__Data excerpt__:
########################################
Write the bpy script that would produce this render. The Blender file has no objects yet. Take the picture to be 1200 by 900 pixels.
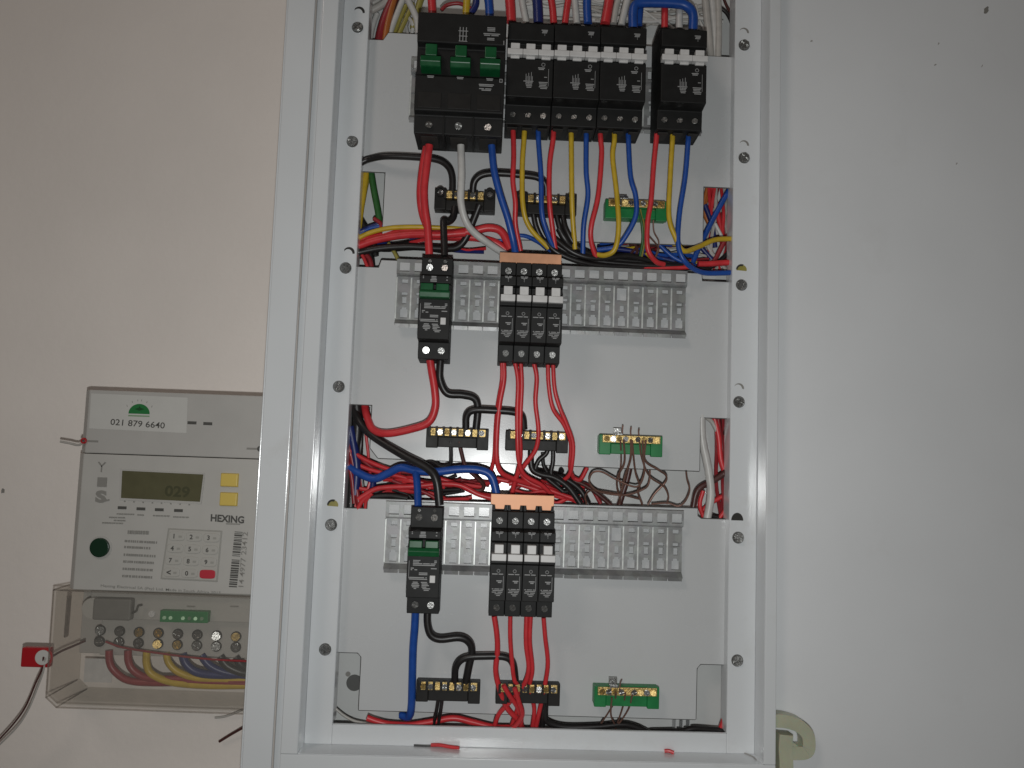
import bpy, math, random
from math import radians, sin, cos, pi
import numpy as np
random.seed(7)
S = bpy.context.scene
COL = S.collection
MM = 0.001

# ------------------------------------------------------------------ camera
F_PX = 930.0
def _rx(a): return np.array([[1,0,0],[0,cos(a),-sin(a)],[0,sin(a),cos(a)]])
def _rz(a): return np.array([[cos(a),-sin(a),0],[sin(a),cos(a),0],[0,0,1]])
R = _rz(radians(-1.8)) @ _rx(radians(4.7)) @ np.array([[1,0,0],[0,0,-1],[0,1,0]],float) @ _rz(radians(2.0))
_d = R @ np.array([0,0,-1.0])
CAM = -_d*(0.69/_d[1])
cd = bpy.data.cameras.new("camera"); cam = bpy.data.objects.new("camera", cd); COL.objects.link(cam)
import mathutils
M4 = mathutils.Matrix([[*R[0],CAM[0]],[*R[1],CAM[1]],[*R[2],CAM[2]],[0,0,0,1]])
cam.matrix_world = M4
cd.sensor_width = 36; cd.lens = F_PX/1200*36; cd.clip_start = 0.01; cd.clip_end = 50
S.camera = cam

# ------------------------------------------------------------------ light
w = bpy.data.worlds.new("World"); S.world = w; w.use_nodes = True
bg = w.node_tree.nodes["Background"]
bg.inputs[0].default_value = (1.0, 0.93, 0.84, 1); bg.inputs[1].default_value = 0.045
def area(name, loc, target, size, power, color, shape='DISK'):
    l = bpy.data.lights.new(name, 'AREA'); l.shape = shape; l.size = size; l.energy = power; l.color = color
    o = bpy.data.objects.new(name, l); COL.objects.link(o); o.location = loc
    o.rotation_euler = (mathutils.Vector(target)-mathutils.Vector(loc)).to_track_quat('-Z','Y').to_euler()
    return o
# the phone's own flash, a few centimetres below its lens
area("phone_flash", (CAM[0]+0.004, CAM[1]-0.01, CAM[2]-0.052), (0.0, 0.0, -0.03), 0.014, 2.1, (0.98,1.0,0.99))
# the room's weak ceiling lamp, up and to the left behind the photographer
area("ceiling_lamp", (-1.3, -1.9, 1.7), (-0.2, 0, 0.1), 0.7, 7.5, (1.0,0.87,0.79))
vs = S.view_settings
vs.view_transform = 'Standard'; vs.look = 'None'; vs.exposure = 0.0; vs.gamma = 1.0; vs.use_curve_mapping = False
S.render.engine = 'CYCLES'
S.render.filter_size = 1.9

# ------------------------------------------------------------------ helpers
def at(px, py, y=0.0):
    """point of the place on the plane y (mm into the board) seen at a spot of the picture"""
    v = R @ np.array([(px-600)/F_PX, -(py-450)/F_PX, -1.0])
    t = (y*MM-CAM[1])/v[1]; p = CAM+v*t
    return (p[0]/MM, y, p[2]/MM)

class MB:
    def __init__(s): s.v=[]; s.f=[]; s.m=[]
    def add(s, vs, fs, m=0):
        b=len(s.v); s.v += [tuple(x) for x in vs]; s.f += [tuple(b+i for i in f) for f in fs]; s.m += [m]*len(fs); return s
    def box(s, x0,x1,y0,y1,z0,z1,m=0):
        vs=[(x,y,z) for x in (x0,x1) for y in (y0,y1) for z in (z0,z1)]
        return s.add(vs, [(0,1,3,2),(4,6,7,5),(0,4,5,1),(2,3,7,6),(0,2,6,4),(1,5,7,3)], m)
    def prism(s, prof, x0, x1, m=0):            # prof: (y,z) outline, extruded along x
        n=len(prof)
        vs=[(x0,y,z) for y,z in prof]+[(x1,y,z) for y,z in prof]
        fs=[(i,(i+1)%n,n+(i+1)%n,n+i) for i in range(n)]+[tuple(range(n-1,-1,-1)),tuple(range(n,2*n))]
        return s.add(vs, fs, m)
    def slab(s, poly, y0, y1, m=0):             # poly: (x,z) outline, extruded along y
        n=len(poly)
        vs=[(x,y0,z) for x,z in poly]+[(x,y1,z) for x,z in poly]
        fs=[(i,n+i,n+(i+1)%n,(i+1)%n) for i in range(n)]+[tuple(range(n)),tuple(range(2*n-1,n-1,-1))]
        return s.add(vs, fs, m)
    def disc(s, x,z,r,y0,y1,n=16,m=0,rz=None):
        rz = rz or r
        return s.slab([(x+r*cos(2*pi*i/n), z+rz*sin(2*pi*i/n)) for i in range(n)], y0, y1, m)
    def tube(s, pts, r, n=9, sub=6, m=0):
        P=[np.array(p,float) for p in pts]
        if len(P)==2: path=[P[0],(P[0]+P[1])/2,P[1]]
        else:
            Q=[2*P[0]-P[1]]+P+[2*P[-1]-P[-2]]; path=[]
            for i in range(1,len(Q)-2):
                for k in range(sub):
                    t=k/sub; a,b,c,d=Q[i-1:i+3]
                    path.append(.5*((2*b)+(c-a)*t+(2*a-5*b+4*c-d)*t*t+(3*b-a-3*c+d)*t**3))
            path.append(P[-1])
        vs=[];up=np.array([0.,1,0]); prev=None
        for i,p in enumerate(path):
            t=path[min(i+1,len(path)-1)]-path[max(i-1,0)]; t=t/(np.linalg.norm(t)+1e-9)
            if prev is None:
                a=np.cross(t,up)
                if np.linalg.norm(a)<.05: a=np.cross(t,np.array([1.,0,0]))
            else: a=prev-t*np.dot(prev,t)
            a/=np.linalg.norm(a); prev=a; b=np.cross(t,a)
            for k in range(n):
                q=2*pi*k/n; vs.append(p+r*(a*cos(q)+b*sin(q)))
        L=len(path)
        fs=[(i*n+k,i*n+(k+1)%n,(i+1)*n+(k+1)%n,(i+1)*n+k) for i in range(L-1) for k in range(n)]
        fs+=[tuple(range(n-1,-1,-1)),tuple((L-1)*n+k for k in range(n))]
        return s.add(vs,fs,m)
    def ribbon(s, pts, hw, y0, y1, sub=5, m=0): # flat strap following an x,z path
        P=[np.array(p,float) for p in pts]; Q=[2*P[0]-P[1]]+P+[2*P[-1]-P[-2]]; path=[]
        for i in range(1,len(Q)-2):
            for k in range(sub):
                t=k/sub; a,b,c,d=Q[i-1:i+3]
                path.append(.5*((2*b)+(c-a)*t+(2*a-5*b+4*c-d)*t*t+(3*b-a-3*c+d)*t**3))
        path.append(P[-1]); vs=[]
        for i,p in enumerate(path):
            t=path[min(i+1,len(path)-1)]-path[max(i-1,0)]; t/=np.linalg.norm(t); nrm=np.array([-t[1],t[0]])
            for q,y in ((p+nrm*hw,y0),(p-nrm*hw,y0),(p-nrm*hw,y1),(p+nrm*hw,y1)): vs.append((q[0],y,q[1]))
        L=len(path)
        fs=[(i*4+k,i*4+(k+1)%4,(i+1)*4+(k+1)%4,(i+1)*4+k) for i in range(L-1) for k in range(4)]+[(3,2,1,0),tuple((L-1)*4+k for k in range(4))]
        return s.add(vs,fs,m)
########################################
Copy out every line of the material above exactly, skipping the pictures.

__Completed exercise__:
Write the bpy script that would produce this render. The Blender file has no objects yet. Take the picture to be 1200 by 900 pixels.
import bpy, math, random
from math import radians, sin, cos, pi
import numpy as np
random.seed(7)
S = bpy.context.scene
COL = S.collection
MM = 0.001

# ------------------------------------------------------------------ camera
F_PX = 930.0
def _rx(a): return np.array([[1,0,0],[0,cos(a),-sin(a)],[0,sin(a),cos(a)]])
def _rz(a): return np.array([[cos(a),-sin(a),0],[sin(a),cos(a),0],[0,0,1]])
R = _rz(radians(-1.8)) @ _rx(radians(4.7)) @ np.array([[1,0,0],[0,0,-1],[0,1,0]],float) @ _rz(radians(2.0))
_d = R @ np.array([0,0,-1.0])
CAM = -_d*(0.69/_d[1])
cd = bpy.data.cameras.new("camera"); cam = bpy.data.objects.new("camera", cd); COL.objects.link(cam)
import mathutils
M4 = mathutils.Matrix([[*R[0],CAM[0]],[*R[1],CAM[1]],[*R[2],CAM[2]],[0,0,0,1]])
cam.matrix_world = M4
cd.sensor_width = 36; cd.lens = F_PX/1200*36; cd.clip_start = 0.01; cd.clip_end = 50
S.camera = cam

# ------------------------------------------------------------------ light
w = bpy.data.worlds.new("World"); S.world = w; w.use_nodes = True
bg = w.node_tree.nodes["Background"]
bg.inputs[0].default_value = (1.0, 0.93, 0.84, 1); bg.inputs[1].default_value = 0.045
def area(name, loc, target, size, power, color, shape='DISK'):
    l = bpy.data.lights.new(name, 'AREA'); l.shape = shape; l.size = size; l.energy = power; l.color = color
    o = bpy.data.objects.new(name, l); COL.objects.link(o); o.location = loc
    o.rotation_euler = (mathutils.Vector(target)-mathutils.Vector(loc)).to_track_quat('-Z','Y').to_euler()
    return o
# the phone's own flash, a few centimetres below its lens
area("phone_flash", (CAM[0]+0.004, CAM[1]-0.01, CAM[2]-0.052), (0.0, 0.0, -0.03), 0.014, 2.1, (0.98,1.0,0.99))
# the room's weak ceiling lamp, up and to the left behind the photographer
area("ceiling_lamp", (-1.3, -1.9, 1.7), (-0.2, 0, 0.1), 0.7, 7.5, (1.0,0.87,0.79))
vs = S.view_settings
vs.view_transform = 'Standard'; vs.look = 'None'; vs.exposure = 0.0; vs.gamma = 1.0; vs.use_curve_mapping = False
S.render.engine = 'CYCLES'
S.render.filter_size = 1.9

# ------------------------------------------------------------------ helpers
def at(px, py, y=0.0):
    """point of the place on the plane y (mm into the board) seen at a spot of the picture"""
    v = R @ np.array([(px-600)/F_PX, -(py-450)/F_PX, -1.0])
    t = (y*MM-CAM[1])/v[1]; p = CAM+v*t
    return (p[0]/MM, y, p[2]/MM)

class MB:
    def __init__(s): s.v=[]; s.f=[]; s.m=[]
    def add(s, vs, fs, m=0):
        b=len(s.v); s.v += [tuple(x) for x in vs]; s.f += [tuple(b+i for i in f) for f in fs]; s.m += [m]*len(fs); return s
    def box(s, x0,x1,y0,y1,z0,z1,m=0):
        vs=[(x,y,z) for x in (x0,x1) for y in (y0,y1) for z in (z0,z1)]
        return s.add(vs, [(0,1,3,2),(4,6,7,5),(0,4,5,1),(2,3,7,6),(0,2,6,4),(1,5,7,3)], m)
    def prism(s, prof, x0, x1, m=0):            # prof: (y,z) outline, extruded along x
        n=len(prof)
        vs=[(x0,y,z) for y,z in prof]+[(x1,y,z) for y,z in prof]
        fs=[(i,(i+1)%n,n+(i+1)%n,n+i) for i in range(n)]+[tuple(range(n-1,-1,-1)),tuple(range(n,2*n))]
        return s.add(vs, fs, m)
    def slab(s, poly, y0, y1, m=0):             # poly: (x,z) outline, extruded along y
        n=len(poly)
        vs=[(x,y0,z) for x,z in poly]+[(x,y1,z) for x,z in poly]
        fs=[(i,n+i,n+(i+1)%n,(i+1)%n) for i in range(n)]+[tuple(range(n)),tuple(range(2*n-1,n-1,-1))]
        return s.add(vs, fs, m)
    def disc(s, x,z,r,y0,y1,n=16,m=0,rz=None):
        rz = rz or r
        return s.slab([(x+r*cos(2*pi*i/n), z+rz*sin(2*pi*i/n)) for i in range(n)], y0, y1, m)
    def tube(s, pts, r, n=9, sub=6, m=0):
        P=[np.array(p,float) for p in pts]
        if len(P)==2: path=[P[0],(P[0]+P[1])/2,P[1]]
        else:
            Q=[2*P[0]-P[1]]+P+[2*P[-1]-P[-2]]; path=[]
            for i in range(1,len(Q)-2):
                for k in range(sub):
                    t=k/sub; a,b,c,d=Q[i-1:i+3]
                    path.append(.5*((2*b)+(c-a)*t+(2*a-5*b+4*c-d)*t*t+(3*b-a-3*c+d)*t**3))
            path.append(P[-1])
        vs=[];up=np.array([0.,1,0]); prev=None
        for i,p in enumerate(path):
            t=path[min(i+1,len(path)-1)]-path[max(i-1,0)]; t=t/(np.linalg.norm(t)+1e-9)
            if prev is None:
                a=np.cross(t,up)
                if np.linalg.norm(a)<.05: a=np.cross(t,np.array([1.,0,0]))
            else: a=prev-t*np.dot(prev,t)
            a/=np.linalg.norm(a); prev=a; b=np.cross(t,a)
            for k in range(n):
                q=2*pi*k/n; vs.append(p+r*(a*cos(q)+b*sin(q)))
        L=len(path)
        fs=[(i*n+k,i*n+(k+1)%n,(i+1)*n+(k+1)%n,(i+1)*n+k) for i in range(L-1) for k in range(n)]
        fs+=[tuple(range(n-1,-1,-1)),tuple((L-1)*n+k for k in range(n))]
        return s.add(vs,fs,m)
    def ribbon(s, pts, hw, y0, y1, sub=5, m=0): # flat strap following an x,z path
        P=[np.array(p,float) for p in pts]; Q=[2*P[0]-P[1]]+P+[2*P[-1]-P[-2]]; path=[]
        for i in range(1,len(Q)-2):
            for k in range(sub):
                t=k/sub; a,b,c,d=Q[i-1:i+3]
                path.append(.5*((2*b)+(c-a)*t+(2*a-5*b+4*c-d)*t*t+(3*b-a-3*c+d)*t**3))
        path.append(P[-1]); vs=[]
        for i,p in enumerate(path):
            t=path[min(i+1,len(path)-1)]-path[max(i-1,0)]; t/=np.linalg.norm(t); nrm=np.array([-t[1],t[0]])
            for q,y in ((p+nrm*hw,y0),(p-nrm*hw,y0),(p-nrm*hw,y1),(p+nrm*hw,y1)): vs.append((q[0],y,q[1]))
        L=len(path)
        fs=[(i*4+k,i*4+(k+1)%4,(i+1)*4+(k+1)%4,(i+1)*4+k) for i in range(L-1) for k in range(4)]+[(3,2,1,0),tuple((L-1)*4+k for k in range(4))]
        return s.add(vs,fs,m)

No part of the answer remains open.